Pretty much what you’ll end up with here is a very hungry, exceptionally motivated and astoundingly efficient eating machine called a manta ray. These strange looking creators about the size of the island in my kitchen, with a mouth bigger than Janet Street Porter (need to be English for this one) are the planets best filtering systems – think a vacuum cleaner with fins. The volume of water based material they get through just to stave off the munchies is quite amazing. Well, that’s just where i am at the moment with my exploits to find my next great business. The amount of possibilities out there can be pretty over whelming so the art is to know how to filter. There’s 3 essential ways that i’m looking at the landscape with regard to making my choice of start up business:
1. Start my own thing from scratch (my idea, my team etc).
2. Find someone who has already created a product but hasnt yet got it out the door and starting selling it.
3. Join a business with an established product and team (still an early stage business but it’s up and running)
Each of these has a different risk reward profile and different life style implications but it’s an interesting start point.
Today, i attempted to come up with some kind of scoring / ranking process for ideas.
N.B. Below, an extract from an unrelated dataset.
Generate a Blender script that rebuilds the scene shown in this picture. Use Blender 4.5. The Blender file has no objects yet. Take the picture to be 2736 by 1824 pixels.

I have a spreadsheet which i can use to score one of 15 attributes of a business idea. I have weighted some attributes as more important than others (each is scored 1-5, with 5 being important). While this is not going to provide the definitive way for me to make a decision, at least it’s a reference point. 
I remember going through a similar exercise when trying to decide what house to buy. Funnily, the house that scored best was not the one i lumped for. I had a huge negative reaction to the winner in favor of the runner up. Most importantly, the winner was clear.